NYC Department of Sanitation Praises Recycling Efforts of St. Patrick's Day Parade Revelers

This year's crowd left behind thousands upon thousands of used plastic spring water bottles that had been carefully recycled as emergency urine containment vessels.
This post was published on the now-closed HuffPost Contributor platform. Contributors control their own work and posted freely to our site. If you need to flag this entry as abusive, send us an email.

Sanitation workers who cleaned up Manhattan after the 2010 St. Patrick's Day Parade were moved almost to tears when they saw what this year's crowd had left behind: thousands upon thousands of used plastic spring water bottles that had been carefully recycled as emergency urine containment vessels.

"Until about ten years ago, we would find maybe a few hundred of them after a parade," said Sean Mulrooney, a 30-year veteran of the Department of Sanitation. "Since then it's almost doubled every year as people started becoming more and more environmentally conscious, so we knew it was coming. But let me tell you, to be out there on a truck when the first rays of sunlight suddenly pick up the golden glint of seventeen thousand plus used plastic water bottles that could easily have been thrown away but were instead thoughtfully recycled as emergency urine containment vessels, it's...it's just awe-inspiring. One minute you're thinking, 'Here we go, another miserable day of obstructing cross-town traffic out of spite by angling the truck at each stop to prevent vehicles from passing,' and the next your faith in humanity is completely restored. And seventeen thousand bottles means it's not just local Irishmen who care about our planet, but Italian guys from Staten Island and New Jersey as well. If that isn't a sign that humanity is headed in the right direction, I don't know what is."
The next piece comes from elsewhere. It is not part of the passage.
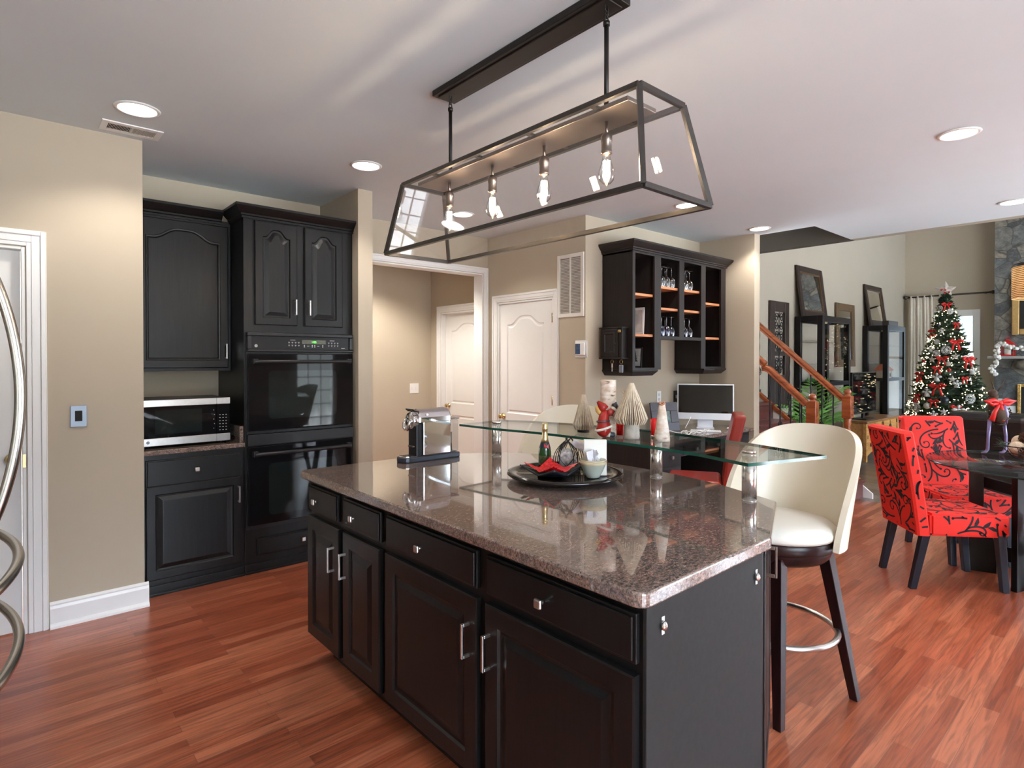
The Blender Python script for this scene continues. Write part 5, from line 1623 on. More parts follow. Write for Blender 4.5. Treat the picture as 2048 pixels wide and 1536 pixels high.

The Department credits the under-30 element of the crowd for the environmentally conscious behavior. They say the youthful propensity for heavier drinking earlier in the day on March 17 means heavier water consumption later on, which in turn means more urine and a sufficient number of empty water bottles to accommodate it. Combine these factors with the innate sense of commitment to the environment that characterizes today's youth culture, and the result is what the Department calls a "perfect storm of green urine containment."